Start

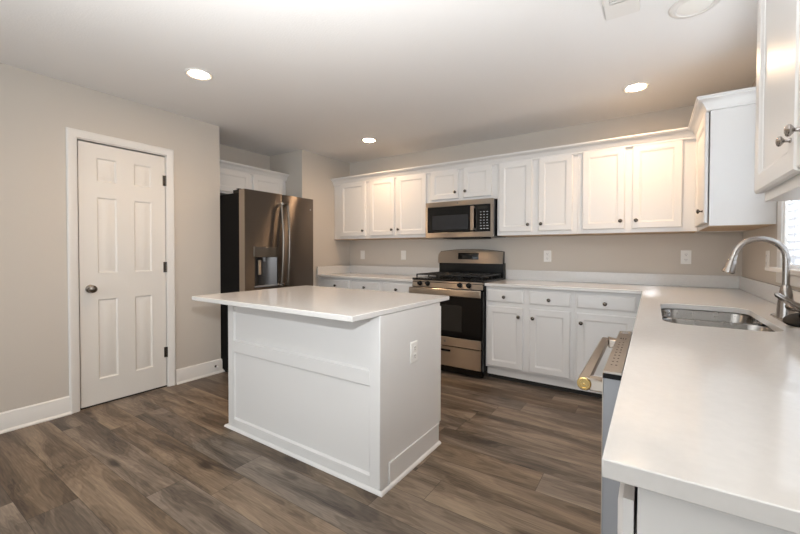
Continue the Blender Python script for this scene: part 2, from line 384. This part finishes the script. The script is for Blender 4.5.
upper_back(-3.562, -2.692, 1.37, [(-3.53, -3.155, 'r'), (-3.12, -2.722, 'l')], 'tall two door white wall cabinet left of the microwave', G1)
upper_back(-2.692, -1.905, 1.745, [(-2.665, -2.328, 'r'), (-2.272, -1.962, 'l')], 'short two door white wall cabinet above the microwave', G1)
upper_back(-1.905, -1.162, 1.37, [(-1.885, -1.562, 'r'), (-1.502, -1.204, 'l')], 'tall two door white wall cabinet just right of the microwave', G1)
upper_back(-1.162, -.31, 1.37, [(-1.124, -.797, 'r'), (-.745, -.408, 'l')], 'tall two door white wall cabinet in the right corner of the back wall', G1)
# cabinet on the window wall, end panel towards the camera
t = thing('wall_cabinet', (-.15, -.5, 1.37), 'white wall cabinet left of the window with blank end panel facing the camera', 'wall cabinet', 'white wall cabinets beside the window')
MB().box(-.307, -.001, -.979, -.002, 1.37, 2.13).build('body', CAB, t, bevel=.0015)
MB().box(-.303, -.004, -.975, -.312, 1.3665, 1.3698).build('underside', WOODB, t)
O = Vector((-.313, -.966, 1.392)); Ux = Vector((-.004, 1, 0)).normalized(); Nx = Vector((-1, -.004, 0)).normalized()
dd = MB().panel(O, Ux, Z, Nx, .56, .691, DPROF()).build('door', CAB, t)
knob(dd, O+Ux*.05+Z*.076+Nx*.0200, Nx)
# near cabinet right of the window
t = thing('wall_cabinet', (-.15, -2.74, 1.365), 'closest white wall cabinet at the top right with two nickel knobs', 'wall cabinet', 'white wall cabinets beside the window')
MB().box(-.307, -.001, -3.22, -2.385, 1.362, 2.13).build('body', CAB, t, bevel=.0015)
for a, b, k in ((-2.778, -2.362, .03), (-3.205, -2.790, .33)):
    O = Vector((-.309, b, 1.392)); dd = MB().panel(O, -Y, Z, -X, b-a, .691, [(p, q) for p, q in DPROF()]).build('door', CAB, t)
    knob(dd, Vector((-.329, (a+.028) if k < .1 else (b-.045), 1.470 if k < .1 else 1.474)), -X, .80 if k < .1 else .9, NICKEL)
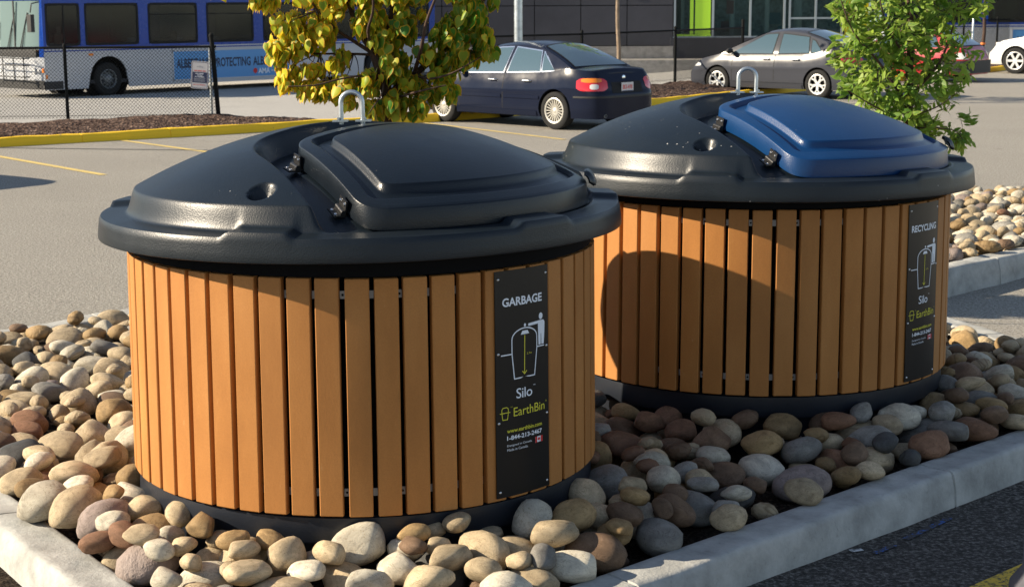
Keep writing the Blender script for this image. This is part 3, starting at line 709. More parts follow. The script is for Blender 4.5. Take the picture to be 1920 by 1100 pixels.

End

» Exercise details: Repeat all the records above exactly, leaving out any pictures.

» Complete output:
Continue the Blender Python script for this scene: part 2, from line 384. This part finishes the script. The script is for Blender 4.5.
upper_back(-3.562, -2.692, 1.37, [(-3.53, -3.155, 'r'), (-3.12, -2.722, 'l')], 'tall two door white wall cabinet left of the microwave', G1)
upper_back(-2.692, -1.905, 1.745, [(-2.665, -2.328, 'r'), (-2.272, -1.962, 'l')], 'short two door white wall cabinet above the microwave', G1)
upper_back(-1.905, -1.162, 1.37, [(-1.885, -1.562, 'r'), (-1.502, -1.204, 'l')], 'tall two door white wall cabinet just right of the microwave', G1)
upper_back(-1.162, -.31, 1.37, [(-1.124, -.797, 'r'), (-.745, -.408, 'l')], 'tall two door white wall cabinet in the right corner of the back wall', G1)
# cabinet on the window wall, end panel towards the camera
t = thing('wall_cabinet', (-.15, -.5, 1.37), 'white wall cabinet left of the window with blank end panel facing the camera', 'wall cabinet', 'white wall cabinets beside the window')
MB().box(-.307, -.001, -.979, -.002, 1.37, 2.13).build('body', CAB, t, bevel=.0015)
MB().box(-.303, -.004, -.975, -.312, 1.3665, 1.3698).build('underside', WOODB, t)
O = Vector((-.313, -.966, 1.392)); Ux = Vector((-.004, 1, 0)).normalized(); Nx = Vector((-1, -.004, 0)).normalized()
dd = MB().panel(O, Ux, Z, Nx, .56, .691, DPROF()).build('door', CAB, t)
knob(dd, O+Ux*.05+Z*.076+Nx*.0200, Nx)
# near cabinet right of the window
t = thing('wall_cabinet', (-.15, -2.74, 1.365), 'closest white wall cabinet at the top right with two nickel knobs', 'wall cabinet', 'white wall cabinets beside the window')
MB().box(-.307, -.001, -3.22, -2.385, 1.362, 2.13).build('body', CAB, t, bevel=.0015)
for a, b, k in ((-2.778, -2.362, .03), (-3.205, -2.790, .33)):
    O = Vector((-.309, b, 1.392)); dd = MB().panel(O, -Y, Z, -X, b-a, .691, [(p, q) for p, q in DPROF()]).build('door', CAB, t)
    knob(dd, Vector((-.329, (a+.028) if k < .1 else (b-.045), 1.470 if k < .1 else 1.474)), -X, .80 if k < .1 else .9, NICKEL)
Keep writing the Blender script for this image. This is part 3, starting at line 709. More parts follow. The script is for Blender 4.5. Take the picture to be 1920 by 1100 pixels.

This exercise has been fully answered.